Dashboards

From a simple excel dashboard to a fully integrated enterprise reporting suite, the Business Dashboard is being quickly adopted as the new face of Business Intelligence. It has a rapidly growing role in BI reporting and analysis.

An enterprise dashboard allows at-a-glance visualization of company health and monitoring of key performance indicators. Simple to understand and high in ROI, these executive dashboards are becoming “must-haves” for all enterprises. Easy-to-use by business users and fun-to-implement by the IT department, BI dashboard projects are quickly funded and politically popular.

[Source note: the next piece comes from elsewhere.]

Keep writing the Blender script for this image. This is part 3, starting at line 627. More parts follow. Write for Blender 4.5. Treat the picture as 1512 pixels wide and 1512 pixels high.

Steps we take when creating a CIO dashboard (example):

  1. Define the key performance indicators (KPIs) that need to be measured in your dashboard.
  2. Map KPIs to specific data requirements. Determine if the data exists in systems or needs to be collected.
  3. If data-collection gaps exist, explore improvements to fill holes. Develop a plan and timeline to implement those systems.
  4. Investigate business service management, project and portfolio management, and BI tools based on your KPI requirements. Pay attention to how tools integrate with your existing infrastructure.
  5. Budget for the initial cost of the CIO dashboard, annual maintenance, and fees to implement the system. Take into account the complexity and cost of changes and updates.
  6. Develop an implementation plan that provides dashboard visibility into key systems one at a time.
  7. After systems are integrated, focus on correlating data across those systems to provide meaningful visual information and alerting capabilities should a metric violate a threshold.
  8. When new components are considered, evaluate how they’ll be integrated into the dashboard.